Friday, May 15, 2015

In the clutch of desperation

Aimee went to work and left me alone with Roo yesterday, a normal occurrence. But what wasn't normal is I have a Land Rover with a bad clutch. Such things do not improve with age, so I very badly wanted to make progress on the repair, and the engine rebuild I decided must also happen -- if I'm to pull the transmission for a clutch, I might as well pull the engine for a clutch and a much needed full engine rebuild. All such things take time, and summer is short and I have a lot of other jobs to do.

Unfortunately Roo had other ideas, and woke right up from her morning nap after only half an hour, so I only made about an hour of total progress in the next seven hours until Aimee came home. I did lots of house cleaning, and all the shopping, grazed the sheep and fed the pigs and watered the plants and walked the dogs, but not the one important thing I'd planned to do. But then Aimee came home and I blitzed the rest, however yet again with my now-new-normal desperation to have something more substantial to show for a day's work.

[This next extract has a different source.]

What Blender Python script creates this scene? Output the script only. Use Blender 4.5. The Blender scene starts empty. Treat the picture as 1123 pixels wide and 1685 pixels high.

I'm starting to really dislike this feeling.

This engine has been running fine for two years now on about a quart every thousand miles and 110 PSI compression, not to mention blue smoke each start-up from worn valve guides. As engine wear in old Land Rovers go, this is just about par for the course, and in the ordinary course, I would probably just put up with the oil usage and sluggish hill-climbing that results. But, if you're going to have to change a clutch, you may as well rebuild an engine.

I had decided to use the lift as a bridge crane to get this job done, tightly strapping blocks on each short front arm and a beam on top of the blocks, planning to roll the vehicle back once the engine was disconnected and lifted out of its engine bay. Although this worked well enough for the first part of the operation, it turned out to be a mistake for the second. Land Rover engines are deep. About thirty-eight inches deep, to be exact. I couldn't roll the vehicle back. You can see the problem in the next picture: the sump is still well below the top of the radiator housing.

In the end, I temporarily supported the engine on blocks inside the engine bay, dropped the hoist and beam, quickly turned the blocks under the beam the longer way around, replaced the beam and hoist, let some air out of the tires, and then was able to roll the Rover back with, however, not even an eighth of an inch to spare.

Even so, the operation was successful and the engine safely out. Satisfying, that. I had my supper and a beer and went to bed a happy man.

My next job will be to find some longer studs or blots to fit the motor to the engine stands. The ones that join the Rover's engine to the transmission are much too small. Then we'll blast the thing clean with degreaser and the pressure washer, then it will be time to strip down the engine and see what we've got.